Sturgeon v May – Who’s Sexier?

The Daily Mail has set social media buzzing today with a front page that compares the legs of the UK’s Prime Minister and Scotland’s First Minister. But there’s been less coverage of the superficial, transparently biased, and oddly sexualised article that accompanied the headline.

I decided to exclusively uncover an early draft of the article.

One was relaxed, every inch a stateswoman while her opposite number was tense and uncomfortable: we don’t know how headlines work

By Mrs Michael Gove

Legend – or rather Hollywood – has it that the Scottish knight William Wallace daubed himself head-to-toe in blue woad paint to defeat the English army at the Battle of Stirling Bridge in 1297. Centuries later, Nicola Sturgeon has gone one step further. Yes, further! Whereas Wallace took the time to paint his entire body, Sturgeon wore a blue dress, the silly mare.
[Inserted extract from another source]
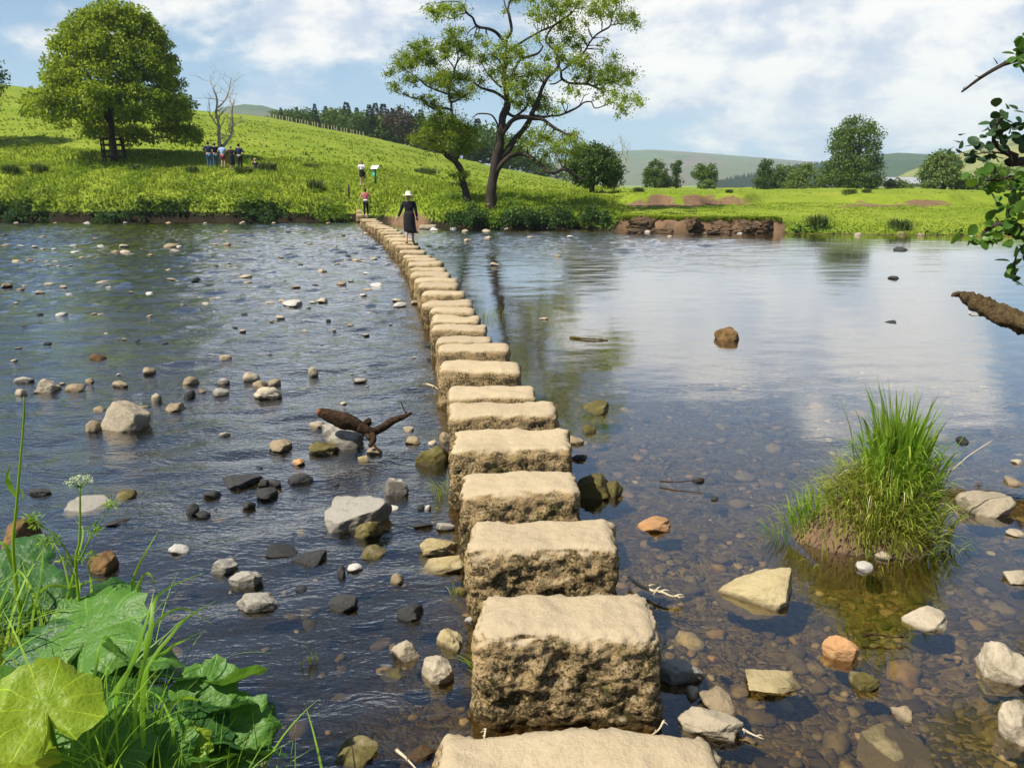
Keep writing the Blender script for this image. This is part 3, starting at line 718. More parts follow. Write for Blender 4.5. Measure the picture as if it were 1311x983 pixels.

While Sturgeon has worn a dress that is dark blue with white trim, May worse a blue jacket. The difference is obvious.

Intentional or otherwise, the First Minister’s nutty blue suit with white piping and matching light-coloured stilettos were unmistakably reminiscent of the Scottish flag, a subliminal if not entirely subtle indication of her feelings towards Westminster.

The Prime Minister’s gorgeous blue jacket was more reminiscent of the blue parts of the Union Jack. Her union-jacket, if you will.